When some holy martyr has laid down his life for the brethren, who laid it down, and what laid he down? If we understand this, we shall perceive in what sense it was said by Christ, “I have power to lay down my life.” Are you prepared, O man, to die for Christ? I am prepared, he replies. Let me repeat the question in other words. Are you prepared to lay down your life for Christ? And to these words he makes me the same reply, I am prepared, as he had, when I said, Are you prepared to die?
To lay down one's life [soul], is, then, the same as to die. But in whose behalf is the sacrifice in this case? For all men, when they die, lay down their life; but it is not all who lay it down for Christ. And no one has power to resume what he has laid down. But Christ both laid it down for us, and did so when it pleased Him; and when it pleased Him, He took it again. To lay down one's soul then, is to die. As also the Apostle Peter said to the Lord: “I will lay down my life [soul] for Your sake;” that is, I will die for Your sake.
View it, then, as referable to the flesh: the flesh lays down its life, and the flesh takes it again; not, indeed, the flesh by its own power, but by the power of Him that inhabites it. The flesh, then, lays down its life in expiring. Look at the Lord Himself on the cross: He said, “I thirst:” those who were present dipped a sponge in vinegar, fastened it to a reed, and applied it to His mouth; then, having received it, He said, “It is finished;” meaning, All is fulfilled which had been prophesied regarding me as, prior to my death, still in the future.
And because He had the power, when He pleased, to lay down His life, after He had said, “It is finished,” what adds the evangelist? “And He bowed His head, and gave up the spirit.” This is to lay down the soul [life]. Only let your Charity attend to this. “He bowed His head, and gave up the spirit.” Who gave up what gave He up?
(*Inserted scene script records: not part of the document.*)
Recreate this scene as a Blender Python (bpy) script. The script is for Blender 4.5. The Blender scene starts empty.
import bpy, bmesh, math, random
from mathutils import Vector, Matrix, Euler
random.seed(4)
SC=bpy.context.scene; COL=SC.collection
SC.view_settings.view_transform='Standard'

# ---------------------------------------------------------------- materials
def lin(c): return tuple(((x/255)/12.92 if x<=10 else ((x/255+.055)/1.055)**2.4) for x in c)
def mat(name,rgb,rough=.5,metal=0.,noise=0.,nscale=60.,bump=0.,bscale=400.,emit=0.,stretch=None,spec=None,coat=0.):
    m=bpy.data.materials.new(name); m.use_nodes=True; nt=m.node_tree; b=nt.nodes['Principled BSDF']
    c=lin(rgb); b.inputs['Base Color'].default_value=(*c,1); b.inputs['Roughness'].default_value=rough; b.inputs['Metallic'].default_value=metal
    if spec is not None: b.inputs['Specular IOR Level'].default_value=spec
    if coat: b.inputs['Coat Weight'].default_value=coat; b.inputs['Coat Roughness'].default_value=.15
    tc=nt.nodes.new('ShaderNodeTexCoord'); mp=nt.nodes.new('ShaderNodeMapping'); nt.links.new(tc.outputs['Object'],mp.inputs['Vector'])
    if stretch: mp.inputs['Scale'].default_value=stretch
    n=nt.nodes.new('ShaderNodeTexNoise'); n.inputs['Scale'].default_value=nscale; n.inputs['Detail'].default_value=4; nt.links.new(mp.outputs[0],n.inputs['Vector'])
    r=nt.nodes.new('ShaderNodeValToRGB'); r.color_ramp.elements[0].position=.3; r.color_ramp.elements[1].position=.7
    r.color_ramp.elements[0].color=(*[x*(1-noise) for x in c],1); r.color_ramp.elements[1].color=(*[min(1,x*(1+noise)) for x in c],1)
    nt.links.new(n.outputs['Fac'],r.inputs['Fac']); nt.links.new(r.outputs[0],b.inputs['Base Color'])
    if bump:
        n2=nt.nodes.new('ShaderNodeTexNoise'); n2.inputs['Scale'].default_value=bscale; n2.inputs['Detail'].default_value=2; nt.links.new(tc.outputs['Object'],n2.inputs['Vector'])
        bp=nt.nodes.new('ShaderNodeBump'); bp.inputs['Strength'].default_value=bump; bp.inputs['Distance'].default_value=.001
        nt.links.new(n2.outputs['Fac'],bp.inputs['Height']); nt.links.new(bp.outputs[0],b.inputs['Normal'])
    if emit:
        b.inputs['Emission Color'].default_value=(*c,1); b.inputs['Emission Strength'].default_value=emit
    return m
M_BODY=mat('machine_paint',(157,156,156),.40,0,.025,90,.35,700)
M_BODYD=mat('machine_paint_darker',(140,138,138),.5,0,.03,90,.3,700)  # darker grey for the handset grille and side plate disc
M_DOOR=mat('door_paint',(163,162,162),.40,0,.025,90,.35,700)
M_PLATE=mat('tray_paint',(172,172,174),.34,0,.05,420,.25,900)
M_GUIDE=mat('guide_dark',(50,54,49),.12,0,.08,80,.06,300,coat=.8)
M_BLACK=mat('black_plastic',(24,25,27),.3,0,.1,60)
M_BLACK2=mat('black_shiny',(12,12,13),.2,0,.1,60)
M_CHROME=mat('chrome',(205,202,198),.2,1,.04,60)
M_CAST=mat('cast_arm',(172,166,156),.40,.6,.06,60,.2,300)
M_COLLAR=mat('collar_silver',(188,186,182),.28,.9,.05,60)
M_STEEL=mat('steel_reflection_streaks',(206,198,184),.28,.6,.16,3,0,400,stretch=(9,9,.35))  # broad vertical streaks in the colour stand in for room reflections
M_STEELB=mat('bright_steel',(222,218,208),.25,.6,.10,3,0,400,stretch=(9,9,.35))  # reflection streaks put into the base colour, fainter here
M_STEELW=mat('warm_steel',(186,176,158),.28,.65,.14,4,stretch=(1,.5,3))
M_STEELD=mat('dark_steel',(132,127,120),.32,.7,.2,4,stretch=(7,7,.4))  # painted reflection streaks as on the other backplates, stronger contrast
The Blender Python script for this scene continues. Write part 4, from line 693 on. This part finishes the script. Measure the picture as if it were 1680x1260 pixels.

He gave up the spirit; His flesh gave it up. What means, the flesh gave it up? The flesh sent it forth, breathed it out. For so, in becoming separated from the spirit, we are said to expire.
Just as getting outside the paternal soil is to be expatriated, turning aside from the track is to deviate; so to become separated from the spirit is to expire; and that spirit is the soul [life]. Accordingly, when the soul quits the flesh, and the flesh remains without the soul, then is a man said to lay down his soul [his human life]. When did Christ lay down His life? When it pleased the Word. For sovereign authority resided in the Word; and therein lay the power to determine when the flesh should lay down its life, and when it should take it again.